Glad to see that the taxonomy of New Media is raising good questions.
In general, I see the idea of New Media as a contextual mnemonic that relates
to current explorations of technological media of various types. Of course,
there is a shelf life for this definition, as was noted with the video genres.
Also, the broad/indistinct scope of this term tries to encompass an incredibly
broad field, and almost fails to aptly describe anything about the gernes
immediately after its utterance, thus my reasoning for branding the concept as
a mnemonic, and little else. It's just easier than trying to delineate between
robotics, video, CD_ROM, generative, lasers, net art, ad infinitum.
Why must it be defined? Because the human mind likes to iconify. Curators
need to tell the patrons that "this" is the hot new thing.

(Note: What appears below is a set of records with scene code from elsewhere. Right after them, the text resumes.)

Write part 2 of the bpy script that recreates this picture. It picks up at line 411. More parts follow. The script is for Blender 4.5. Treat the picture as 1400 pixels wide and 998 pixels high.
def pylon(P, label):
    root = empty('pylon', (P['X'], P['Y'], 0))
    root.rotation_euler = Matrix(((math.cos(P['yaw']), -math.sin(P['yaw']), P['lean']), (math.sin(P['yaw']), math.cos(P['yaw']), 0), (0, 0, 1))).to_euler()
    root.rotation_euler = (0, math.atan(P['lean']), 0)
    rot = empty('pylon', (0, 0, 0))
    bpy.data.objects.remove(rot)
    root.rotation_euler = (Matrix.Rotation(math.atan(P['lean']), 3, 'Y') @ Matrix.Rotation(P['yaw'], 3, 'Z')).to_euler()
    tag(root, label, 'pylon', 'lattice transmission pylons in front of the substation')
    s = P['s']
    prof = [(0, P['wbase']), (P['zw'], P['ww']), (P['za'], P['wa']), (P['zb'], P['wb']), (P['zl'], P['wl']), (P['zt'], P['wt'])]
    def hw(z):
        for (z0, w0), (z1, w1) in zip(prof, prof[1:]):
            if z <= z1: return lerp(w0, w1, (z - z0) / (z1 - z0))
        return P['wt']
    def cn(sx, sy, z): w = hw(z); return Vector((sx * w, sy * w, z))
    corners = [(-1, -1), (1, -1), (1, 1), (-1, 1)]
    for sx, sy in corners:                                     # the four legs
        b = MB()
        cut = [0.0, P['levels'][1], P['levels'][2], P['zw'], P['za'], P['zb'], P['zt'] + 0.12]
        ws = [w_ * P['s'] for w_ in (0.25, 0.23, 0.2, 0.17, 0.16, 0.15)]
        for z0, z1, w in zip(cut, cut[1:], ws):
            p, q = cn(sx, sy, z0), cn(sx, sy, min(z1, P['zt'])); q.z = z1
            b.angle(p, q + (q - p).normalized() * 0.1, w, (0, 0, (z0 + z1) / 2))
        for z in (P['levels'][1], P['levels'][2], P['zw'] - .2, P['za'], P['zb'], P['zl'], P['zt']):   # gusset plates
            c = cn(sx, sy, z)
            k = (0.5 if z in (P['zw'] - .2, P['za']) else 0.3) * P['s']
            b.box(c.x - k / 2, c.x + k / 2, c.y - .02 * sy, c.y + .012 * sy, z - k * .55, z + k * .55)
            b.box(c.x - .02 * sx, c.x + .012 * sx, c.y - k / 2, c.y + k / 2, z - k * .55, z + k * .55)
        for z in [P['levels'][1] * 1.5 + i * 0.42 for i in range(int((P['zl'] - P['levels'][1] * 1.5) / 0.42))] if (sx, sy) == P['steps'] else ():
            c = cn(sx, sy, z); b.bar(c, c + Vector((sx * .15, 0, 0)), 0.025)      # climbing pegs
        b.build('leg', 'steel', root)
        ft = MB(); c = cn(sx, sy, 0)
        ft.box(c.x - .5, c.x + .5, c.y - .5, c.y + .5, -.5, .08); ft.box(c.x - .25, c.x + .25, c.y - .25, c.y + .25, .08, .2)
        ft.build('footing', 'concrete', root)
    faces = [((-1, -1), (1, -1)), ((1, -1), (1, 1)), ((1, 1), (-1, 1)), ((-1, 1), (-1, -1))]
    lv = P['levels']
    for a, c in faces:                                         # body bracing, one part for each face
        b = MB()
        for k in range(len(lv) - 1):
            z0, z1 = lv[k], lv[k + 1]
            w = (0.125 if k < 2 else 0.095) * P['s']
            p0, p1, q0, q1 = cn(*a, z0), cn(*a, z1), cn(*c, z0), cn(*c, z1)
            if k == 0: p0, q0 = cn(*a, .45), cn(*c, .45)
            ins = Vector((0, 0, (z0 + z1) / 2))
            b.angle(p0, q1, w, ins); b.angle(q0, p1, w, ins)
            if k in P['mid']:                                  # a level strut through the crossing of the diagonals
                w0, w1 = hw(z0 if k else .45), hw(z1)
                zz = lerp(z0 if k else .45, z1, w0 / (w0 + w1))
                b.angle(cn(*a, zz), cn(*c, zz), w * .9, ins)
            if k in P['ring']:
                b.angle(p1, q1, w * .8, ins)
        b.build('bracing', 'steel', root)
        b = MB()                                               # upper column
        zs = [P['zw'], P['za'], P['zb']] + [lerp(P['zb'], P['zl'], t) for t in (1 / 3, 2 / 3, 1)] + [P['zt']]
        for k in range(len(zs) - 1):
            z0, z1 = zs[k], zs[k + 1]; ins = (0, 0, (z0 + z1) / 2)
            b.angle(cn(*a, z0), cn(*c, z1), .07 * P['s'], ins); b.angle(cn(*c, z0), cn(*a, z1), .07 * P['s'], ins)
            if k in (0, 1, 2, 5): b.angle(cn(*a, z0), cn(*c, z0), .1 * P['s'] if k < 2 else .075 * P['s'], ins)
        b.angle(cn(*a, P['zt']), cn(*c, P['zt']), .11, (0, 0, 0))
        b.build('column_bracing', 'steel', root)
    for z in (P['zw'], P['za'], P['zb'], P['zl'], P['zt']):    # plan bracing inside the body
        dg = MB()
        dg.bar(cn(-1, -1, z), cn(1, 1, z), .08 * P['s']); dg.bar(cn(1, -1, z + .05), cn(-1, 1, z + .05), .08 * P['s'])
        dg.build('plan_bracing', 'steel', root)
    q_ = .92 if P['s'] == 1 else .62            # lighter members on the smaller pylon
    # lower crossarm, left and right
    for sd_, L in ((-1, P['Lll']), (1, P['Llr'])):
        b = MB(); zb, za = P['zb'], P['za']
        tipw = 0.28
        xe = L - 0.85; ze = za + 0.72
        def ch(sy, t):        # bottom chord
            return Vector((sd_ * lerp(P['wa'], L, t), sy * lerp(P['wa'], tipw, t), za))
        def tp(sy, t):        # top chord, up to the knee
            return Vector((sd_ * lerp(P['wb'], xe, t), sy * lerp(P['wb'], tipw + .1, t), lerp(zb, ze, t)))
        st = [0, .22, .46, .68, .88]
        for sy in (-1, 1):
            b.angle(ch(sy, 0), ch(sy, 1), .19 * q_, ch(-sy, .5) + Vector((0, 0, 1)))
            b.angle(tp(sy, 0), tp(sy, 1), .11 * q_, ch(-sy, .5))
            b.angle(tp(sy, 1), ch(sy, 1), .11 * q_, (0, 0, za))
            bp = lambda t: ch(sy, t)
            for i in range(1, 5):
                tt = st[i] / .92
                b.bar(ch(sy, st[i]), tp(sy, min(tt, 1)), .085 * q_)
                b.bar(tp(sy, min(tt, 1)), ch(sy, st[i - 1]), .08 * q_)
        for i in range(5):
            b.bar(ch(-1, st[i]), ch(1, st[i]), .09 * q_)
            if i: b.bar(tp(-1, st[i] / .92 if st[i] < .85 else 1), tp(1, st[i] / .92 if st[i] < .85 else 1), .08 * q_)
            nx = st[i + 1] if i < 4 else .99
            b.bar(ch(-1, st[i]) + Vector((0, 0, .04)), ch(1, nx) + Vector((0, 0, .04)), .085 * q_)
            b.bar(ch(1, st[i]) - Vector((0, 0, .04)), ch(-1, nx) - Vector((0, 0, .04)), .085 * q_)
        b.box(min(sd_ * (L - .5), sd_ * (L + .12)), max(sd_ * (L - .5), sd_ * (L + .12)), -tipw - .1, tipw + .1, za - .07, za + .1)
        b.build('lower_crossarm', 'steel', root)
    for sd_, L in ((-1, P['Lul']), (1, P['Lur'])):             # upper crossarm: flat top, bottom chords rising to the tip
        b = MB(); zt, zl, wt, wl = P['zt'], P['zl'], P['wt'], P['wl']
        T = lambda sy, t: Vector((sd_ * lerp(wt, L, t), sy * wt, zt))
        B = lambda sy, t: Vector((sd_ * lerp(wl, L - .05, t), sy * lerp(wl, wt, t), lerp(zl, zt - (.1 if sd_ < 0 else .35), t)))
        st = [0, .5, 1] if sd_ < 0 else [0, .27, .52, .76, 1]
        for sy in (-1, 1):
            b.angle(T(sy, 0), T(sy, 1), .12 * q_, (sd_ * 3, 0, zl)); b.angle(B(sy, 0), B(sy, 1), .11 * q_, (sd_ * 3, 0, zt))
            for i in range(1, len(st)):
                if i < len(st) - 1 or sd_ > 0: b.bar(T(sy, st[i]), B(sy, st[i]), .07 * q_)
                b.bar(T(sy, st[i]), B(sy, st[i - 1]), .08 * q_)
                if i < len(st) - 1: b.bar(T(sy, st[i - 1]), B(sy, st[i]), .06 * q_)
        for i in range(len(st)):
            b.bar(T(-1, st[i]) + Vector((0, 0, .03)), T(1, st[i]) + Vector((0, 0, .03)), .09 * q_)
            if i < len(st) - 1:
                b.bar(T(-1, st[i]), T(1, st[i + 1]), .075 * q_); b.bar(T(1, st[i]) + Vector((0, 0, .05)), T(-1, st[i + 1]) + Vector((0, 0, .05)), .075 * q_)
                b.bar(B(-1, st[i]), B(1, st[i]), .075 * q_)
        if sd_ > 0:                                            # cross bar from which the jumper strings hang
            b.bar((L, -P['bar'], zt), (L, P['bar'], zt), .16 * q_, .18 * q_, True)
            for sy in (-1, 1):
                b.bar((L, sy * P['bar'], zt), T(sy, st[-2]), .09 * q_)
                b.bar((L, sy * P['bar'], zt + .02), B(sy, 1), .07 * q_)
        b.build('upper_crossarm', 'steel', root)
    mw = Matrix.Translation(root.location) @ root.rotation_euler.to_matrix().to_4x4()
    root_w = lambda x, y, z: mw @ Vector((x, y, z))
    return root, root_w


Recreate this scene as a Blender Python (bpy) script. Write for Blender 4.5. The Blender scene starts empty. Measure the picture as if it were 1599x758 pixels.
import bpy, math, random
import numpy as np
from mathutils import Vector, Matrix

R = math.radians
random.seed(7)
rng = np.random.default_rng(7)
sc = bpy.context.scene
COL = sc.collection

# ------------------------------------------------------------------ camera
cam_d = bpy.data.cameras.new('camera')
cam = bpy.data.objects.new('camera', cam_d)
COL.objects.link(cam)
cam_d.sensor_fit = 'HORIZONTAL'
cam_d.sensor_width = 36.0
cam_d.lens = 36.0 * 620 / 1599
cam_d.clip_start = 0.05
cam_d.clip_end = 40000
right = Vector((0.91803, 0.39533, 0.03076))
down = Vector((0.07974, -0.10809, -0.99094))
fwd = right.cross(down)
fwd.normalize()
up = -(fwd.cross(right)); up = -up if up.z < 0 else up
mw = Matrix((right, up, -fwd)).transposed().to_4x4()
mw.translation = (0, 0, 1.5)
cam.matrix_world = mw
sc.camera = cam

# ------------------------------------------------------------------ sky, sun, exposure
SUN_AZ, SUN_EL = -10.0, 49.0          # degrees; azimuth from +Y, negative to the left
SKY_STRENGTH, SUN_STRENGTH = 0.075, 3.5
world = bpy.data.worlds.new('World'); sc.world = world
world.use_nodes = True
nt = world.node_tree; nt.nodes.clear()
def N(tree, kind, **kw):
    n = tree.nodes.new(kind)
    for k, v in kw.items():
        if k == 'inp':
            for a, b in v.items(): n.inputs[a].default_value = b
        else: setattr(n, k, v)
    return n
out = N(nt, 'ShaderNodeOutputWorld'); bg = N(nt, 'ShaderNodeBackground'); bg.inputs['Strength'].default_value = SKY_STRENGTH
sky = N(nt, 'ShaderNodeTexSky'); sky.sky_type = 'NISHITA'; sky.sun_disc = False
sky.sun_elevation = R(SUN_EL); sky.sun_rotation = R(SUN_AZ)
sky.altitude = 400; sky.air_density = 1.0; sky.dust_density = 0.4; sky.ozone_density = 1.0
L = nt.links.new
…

People like to be
able to hear that what they are seeing is "this", and not "that". Reduction
for comprehension and accessibility, simple as that, just like soundbites on
CNN.
I ask what would be an alternative way of describing technological art? Would
we not define anything, and continue on a piece-by-piece fashion, eliminating
schools, movements, etc? I am not asking this on a confrontational level; I'm
more interested in perceptions of classification at the curatorial and artist
level as well as pondering what would be the methodological shifts necessary at
the instituional level that could change these practices.
Personally, I'm not sure about feasibility, etc.